To też próba pogodzenia się Alex z własnymi traumami, próba zrozumienia ludzkich motywacji. Osoba autorska, podobnie jak Jeremy, również padła ofiarą nadużyć seksualnych ze strony dorosłych. Jednak ona przeżyła, by móc o niej mówić. Z tego powodu w książce przeplata się teraźniejszość z daleką przeszłością – tą, która należy do narratora i tą, która przypadła w loterii bohaterom narracji. Historia morderstwa nachodzi na historię dzieciństwa i dorosłości Alex, tworząc jednolitą masę, niezmiernie wciągającą. Wątki przeplatają się: raz pogrążamy się w aktach sądowych, by za chwilę powrócić do teraźniejszości osoby autorskiej, a potem do jej dzieciństwa. I choć znamy koniec historii – chłopiec ginie, Ricky trafia za kratki a Alex pisze książkę – to udajemy się w podróż przez dekady, aby poznać powody, które kierowały ludźmi wciągniętymi w sidła przez meandry opowieści.
Z książki bije niezwykłe ciepło: Alex pochodzi z rodziny prawników i czytając czuć to, że jest w prawie zakochana. Czuć też, że dba o jedną z rzeczy, które często giną w tle spraw omawianych ku uciesze gawiedzi – o podmiotowość ofiary. Jeremy nie jest rzuconym mimochodem nazwiskiem, postacią, która ginie w żywocie mordercy, stającym się ważniejszym od swojej ofiary.
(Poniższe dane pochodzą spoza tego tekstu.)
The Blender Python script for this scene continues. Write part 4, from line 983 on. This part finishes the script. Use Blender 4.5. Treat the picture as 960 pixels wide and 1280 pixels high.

Chłopiec ma szansę zaistnieć w samotności, nie zginąć bezpowrotnie w aktach, ma głos. Jest to też niezwykła książka o wybaczaniu i o tym, że żaden człowiek na świecie nie jest jednowymiarowy, że jednowymiarowość nadają ludzie, pisząc swoje historie.
Mam jedną uwagę co do książki, a właściwie do tłumaczenia – w polskim tłumaczeniu Alex określa się za pomocą zaimków ona/jej, mimo że, według tego co znalazłam, po angielsku używa zarówno she/her, jak i they/them. Zdaję sobie sprawę z tego, że dyskusja o osobach niebinarnych i języku używanym wobec nich jest kompletnie świeża w naszym kraju, jednak z przyjemnością zobaczyłabym więcej tekstów, które korzystałyby z formy ono/jego wobec swoich bohaterów. Póki co satysfakcjonuje mnie notka „jest osobą niebinarną” na okładce.